• _Raw data_:

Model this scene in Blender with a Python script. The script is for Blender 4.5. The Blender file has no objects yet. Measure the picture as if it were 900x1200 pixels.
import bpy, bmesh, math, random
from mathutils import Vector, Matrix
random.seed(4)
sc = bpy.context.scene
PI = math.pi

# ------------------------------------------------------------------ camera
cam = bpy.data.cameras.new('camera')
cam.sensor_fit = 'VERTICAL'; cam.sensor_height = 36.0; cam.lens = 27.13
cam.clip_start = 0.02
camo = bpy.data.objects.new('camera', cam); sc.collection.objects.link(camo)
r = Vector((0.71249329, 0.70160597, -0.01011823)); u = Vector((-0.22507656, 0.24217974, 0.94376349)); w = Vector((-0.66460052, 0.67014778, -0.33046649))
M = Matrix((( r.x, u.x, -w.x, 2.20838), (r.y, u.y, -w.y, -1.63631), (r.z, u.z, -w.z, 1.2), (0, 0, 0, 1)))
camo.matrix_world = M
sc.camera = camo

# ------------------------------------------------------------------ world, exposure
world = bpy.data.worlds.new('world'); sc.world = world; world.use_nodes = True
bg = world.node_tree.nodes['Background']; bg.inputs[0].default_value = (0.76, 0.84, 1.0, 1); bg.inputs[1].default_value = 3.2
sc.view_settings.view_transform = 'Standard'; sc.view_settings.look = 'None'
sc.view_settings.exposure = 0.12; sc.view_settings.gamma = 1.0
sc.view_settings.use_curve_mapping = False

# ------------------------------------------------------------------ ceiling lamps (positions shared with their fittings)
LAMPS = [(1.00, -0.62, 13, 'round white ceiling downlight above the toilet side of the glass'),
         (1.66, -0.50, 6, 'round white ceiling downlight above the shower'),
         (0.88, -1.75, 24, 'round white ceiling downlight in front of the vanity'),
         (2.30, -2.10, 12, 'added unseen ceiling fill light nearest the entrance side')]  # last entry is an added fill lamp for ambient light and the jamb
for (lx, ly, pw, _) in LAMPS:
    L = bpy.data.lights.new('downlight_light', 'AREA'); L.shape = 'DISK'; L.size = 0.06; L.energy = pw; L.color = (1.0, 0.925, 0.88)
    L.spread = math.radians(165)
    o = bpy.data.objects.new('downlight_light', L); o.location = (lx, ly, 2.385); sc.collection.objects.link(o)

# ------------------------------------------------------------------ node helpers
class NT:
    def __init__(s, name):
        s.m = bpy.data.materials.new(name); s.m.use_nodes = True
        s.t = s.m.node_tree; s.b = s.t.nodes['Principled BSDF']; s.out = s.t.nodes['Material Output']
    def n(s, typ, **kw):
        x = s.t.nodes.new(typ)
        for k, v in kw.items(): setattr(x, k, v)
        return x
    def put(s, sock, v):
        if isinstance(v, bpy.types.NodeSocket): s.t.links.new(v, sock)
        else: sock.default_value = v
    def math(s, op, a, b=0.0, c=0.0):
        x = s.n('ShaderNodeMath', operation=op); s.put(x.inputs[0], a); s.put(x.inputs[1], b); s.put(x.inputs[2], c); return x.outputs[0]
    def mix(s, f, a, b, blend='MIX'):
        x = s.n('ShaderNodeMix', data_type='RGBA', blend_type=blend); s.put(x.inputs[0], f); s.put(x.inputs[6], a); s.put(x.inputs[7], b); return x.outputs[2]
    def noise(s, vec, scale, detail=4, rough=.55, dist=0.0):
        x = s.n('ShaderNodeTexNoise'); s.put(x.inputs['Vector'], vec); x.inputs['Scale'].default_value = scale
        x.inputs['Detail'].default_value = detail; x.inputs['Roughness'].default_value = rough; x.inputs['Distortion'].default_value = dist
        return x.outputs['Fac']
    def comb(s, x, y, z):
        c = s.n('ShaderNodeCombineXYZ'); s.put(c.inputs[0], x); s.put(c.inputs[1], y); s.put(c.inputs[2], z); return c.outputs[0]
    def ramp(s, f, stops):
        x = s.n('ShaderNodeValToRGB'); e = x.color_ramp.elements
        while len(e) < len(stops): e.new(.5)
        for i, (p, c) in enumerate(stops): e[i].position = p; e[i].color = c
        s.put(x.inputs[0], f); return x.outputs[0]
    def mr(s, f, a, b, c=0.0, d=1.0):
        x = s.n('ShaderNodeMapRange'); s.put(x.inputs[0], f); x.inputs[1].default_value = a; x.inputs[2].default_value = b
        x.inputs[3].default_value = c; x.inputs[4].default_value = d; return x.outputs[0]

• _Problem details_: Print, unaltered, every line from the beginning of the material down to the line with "sc.view_settings.use_curve_mapping = False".

• _Exercise output_:
Model this scene in Blender with a Python script. The script is for Blender 4.5. The Blender file has no objects yet. Measure the picture as if it were 900x1200 pixels.
import bpy, bmesh, math, random
from mathutils import Vector, Matrix
random.seed(4)
sc = bpy.context.scene
PI = math.pi

# ------------------------------------------------------------------ camera
cam = bpy.data.cameras.new('camera')
cam.sensor_fit = 'VERTICAL'; cam.sensor_height = 36.0; cam.lens = 27.13
cam.clip_start = 0.02
camo = bpy.data.objects.new('camera', cam); sc.collection.objects.link(camo)
r = Vector((0.71249329, 0.70160597, -0.01011823)); u = Vector((-0.22507656, 0.24217974, 0.94376349)); w = Vector((-0.66460052, 0.67014778, -0.33046649))
M = Matrix((( r.x, u.x, -w.x, 2.20838), (r.y, u.y, -w.y, -1.63631), (r.z, u.z, -w.z, 1.2), (0, 0, 0, 1)))
camo.matrix_world = M
sc.camera = camo

# ------------------------------------------------------------------ world, exposure
world = bpy.data.worlds.new('world'); sc.world = world; world.use_nodes = True
bg = world.node_tree.nodes['Background']; bg.inputs[0].default_value = (0.76, 0.84, 1.0, 1); bg.inputs[1].default_value = 3.2
sc.view_settings.view_transform = 'Standard'; sc.view_settings.look = 'None'
sc.view_settings.exposure = 0.12; sc.view_settings.gamma = 1.0
sc.view_settings.use_curve_mapping = False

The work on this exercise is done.